PXE booting leverages DHCP (Dynamic Host Configuration Protocol) on a network to enable computers to perform a network boot. When a client PXE boots, it sends a DHCP broadcast to the network. This broadcast is a request for IP address configuration information but also uniquely indicates that the client is PXE-capable and is seeking to boot from the network.

If the local subnet does not contain a PXE server which can respond to the broadcast, the client needs additional information to direct its request to the PXE server.

This can be done in two ways:

This option requires modifications to the configuration of your DHCP scopes.

This option requires modifications to networking hardware to route specific traffic to the PXE server.
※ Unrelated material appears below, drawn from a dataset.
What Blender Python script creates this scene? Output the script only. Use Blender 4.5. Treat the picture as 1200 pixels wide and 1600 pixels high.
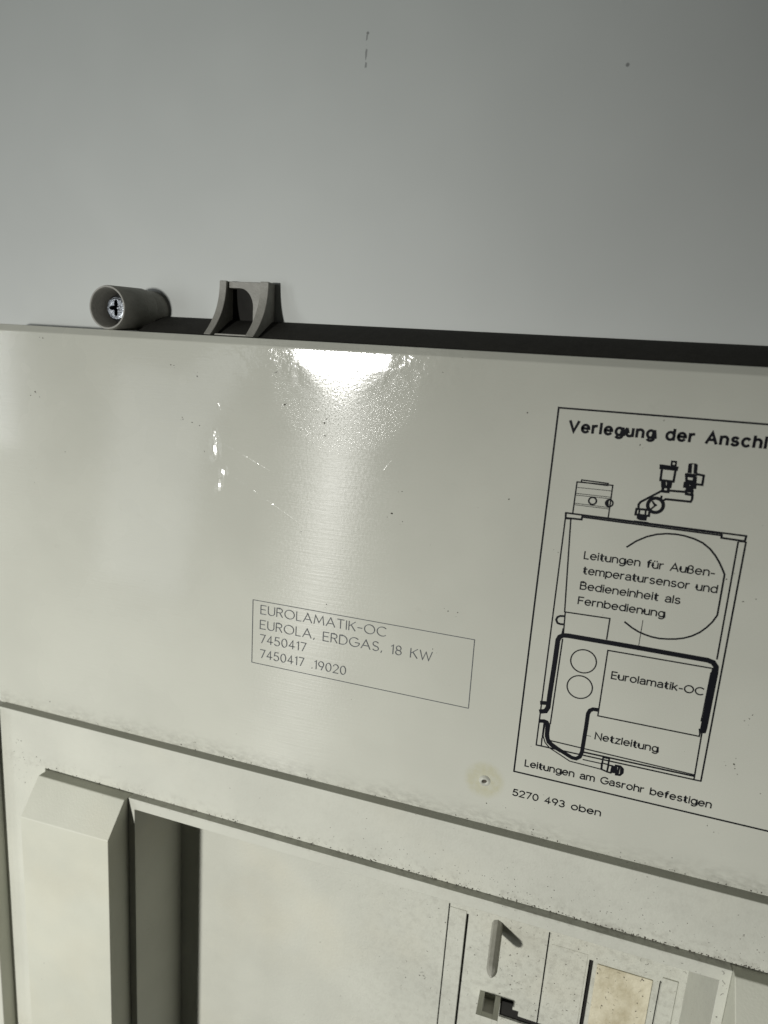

DHCP Scope Options vs IP Helpers?

Reasons to use DHCP scope options to control network boot:

  1. Smaller footprint to deploy

  2. Maybe no need to talk to the network team

Reasons not to use DHCP scope options to control the network boot:

  1. No ability to use DHCP to set the right boot loader

  2. DHCP changes can be hard to tweak and test depending on vendor of DHCP

  3. Difficult to directly control which machines receive PXE boot offers.

  4. More administration needed to allow different boot options to different clients

  5. No need to talk to the DHCP team.

When using DHCP options there is no way for the iPXE NBP to automatically detect the options values from the 2PXE server. Instead the URL for the client to contact is configured through DHCP option 175.